Designed by UK-based Jelly Products, the Loopwheel reinvents the bicycle wheel for a smoother, gentler ride. Traditional spokes are nowhere to be found. Loopwheels instead feature a built-in suspension system designed just for small frame bikes. By making compact bikes more comfortable to ride, Loopwheels' creators seek to address the "last mile" of many an urban commute. A spring system between the hub and the rim of the wheel cleverly cushions the rider from bumps and potholes, offering the same level of comfort as traditional spoked wheels but in a model that can be easily attached to a folding bike frame perfect for the average commuter.
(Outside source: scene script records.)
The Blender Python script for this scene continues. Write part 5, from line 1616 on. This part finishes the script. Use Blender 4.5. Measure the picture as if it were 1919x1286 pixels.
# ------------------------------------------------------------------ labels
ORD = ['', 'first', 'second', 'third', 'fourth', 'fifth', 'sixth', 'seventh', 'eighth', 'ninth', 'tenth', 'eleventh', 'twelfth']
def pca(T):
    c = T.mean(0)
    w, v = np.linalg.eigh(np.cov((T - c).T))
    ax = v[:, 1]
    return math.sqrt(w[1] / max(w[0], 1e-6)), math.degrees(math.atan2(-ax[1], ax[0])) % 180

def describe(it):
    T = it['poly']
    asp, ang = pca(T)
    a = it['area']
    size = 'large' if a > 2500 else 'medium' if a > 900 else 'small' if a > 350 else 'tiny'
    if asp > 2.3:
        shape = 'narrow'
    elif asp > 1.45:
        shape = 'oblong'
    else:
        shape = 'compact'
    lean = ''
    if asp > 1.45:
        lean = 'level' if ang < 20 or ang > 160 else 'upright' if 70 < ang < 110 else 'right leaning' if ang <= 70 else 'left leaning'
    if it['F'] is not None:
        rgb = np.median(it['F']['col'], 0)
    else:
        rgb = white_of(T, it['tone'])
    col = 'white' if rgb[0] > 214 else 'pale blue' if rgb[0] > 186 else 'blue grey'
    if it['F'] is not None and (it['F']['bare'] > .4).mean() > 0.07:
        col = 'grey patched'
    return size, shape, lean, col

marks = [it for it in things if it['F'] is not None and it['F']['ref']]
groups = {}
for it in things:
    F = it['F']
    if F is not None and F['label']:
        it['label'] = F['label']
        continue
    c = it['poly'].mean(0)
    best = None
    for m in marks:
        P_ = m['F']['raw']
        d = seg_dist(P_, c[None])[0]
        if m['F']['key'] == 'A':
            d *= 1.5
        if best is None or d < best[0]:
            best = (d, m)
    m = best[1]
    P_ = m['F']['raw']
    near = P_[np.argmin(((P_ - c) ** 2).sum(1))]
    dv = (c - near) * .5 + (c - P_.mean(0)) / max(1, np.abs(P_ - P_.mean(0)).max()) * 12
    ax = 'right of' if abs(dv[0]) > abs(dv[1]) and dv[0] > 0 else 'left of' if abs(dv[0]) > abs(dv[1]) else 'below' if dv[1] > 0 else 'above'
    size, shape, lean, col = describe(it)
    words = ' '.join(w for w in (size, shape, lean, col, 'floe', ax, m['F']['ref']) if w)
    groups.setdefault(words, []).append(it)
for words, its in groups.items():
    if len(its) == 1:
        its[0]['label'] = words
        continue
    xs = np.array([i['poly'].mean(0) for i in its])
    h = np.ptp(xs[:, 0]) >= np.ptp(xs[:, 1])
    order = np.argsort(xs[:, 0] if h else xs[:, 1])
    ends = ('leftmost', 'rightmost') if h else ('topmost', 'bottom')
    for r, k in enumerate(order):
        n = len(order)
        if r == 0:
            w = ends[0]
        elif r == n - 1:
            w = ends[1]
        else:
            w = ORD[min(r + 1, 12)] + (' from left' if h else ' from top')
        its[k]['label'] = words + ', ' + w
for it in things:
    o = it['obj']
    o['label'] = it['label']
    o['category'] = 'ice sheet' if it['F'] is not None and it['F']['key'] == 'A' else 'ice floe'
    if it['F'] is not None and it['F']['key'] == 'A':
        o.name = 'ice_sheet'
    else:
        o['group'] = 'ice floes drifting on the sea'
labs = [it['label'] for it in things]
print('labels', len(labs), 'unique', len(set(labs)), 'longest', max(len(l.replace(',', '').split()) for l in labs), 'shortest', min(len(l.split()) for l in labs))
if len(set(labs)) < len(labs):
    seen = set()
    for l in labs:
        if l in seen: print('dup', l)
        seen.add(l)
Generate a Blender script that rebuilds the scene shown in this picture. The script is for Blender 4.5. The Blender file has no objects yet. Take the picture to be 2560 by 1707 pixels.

Goodyear's spherical Eagle-360 tires

It should come as no surprise that Goodyear appears twice in this roundup of innovative wheel technology. What is surprising, though, is how the company's engineers really did reinvent the wheel for this one. Instead of the traditional wheel shape we are accustomed to seeing on every car or truck on Earth, Goodyear has designed a spherical tire -- yes, that's right, a ball-shaped tire -- that would theoretically make it possible to drive in any direction. Rather than being bolted onto an axle, the Eagle-360 tire would operate via magnetic levitation technology. It would also feature a special non-linear tread pattern, which looks like brain coral and is responsive to conditions no matter which direction the car is rolling.

Square Shark Wheels

The wheel of the future wasn't designed for a car, but for a more laid back form of transportation: the skateboard. Unlike traditional round wheels that are prone to breakage, the cube-shaped Shark Wheel created by David Patrick provides a smooth, fast ride that he claims is better than the original. The innovation, like so many before it, was actually the result of an accident. Patrick was working to build new spherical wheels and dropped his piece during the process. The cube-shaped wheel took off rolling and didn't stop, which kicked off a similar sequence of events for Patrick's mental gears. The crowdfunded product probably hasn't taken over your local skate park yet, but it's certainly kicked down the door for future out-of-the-circle innovations to follow.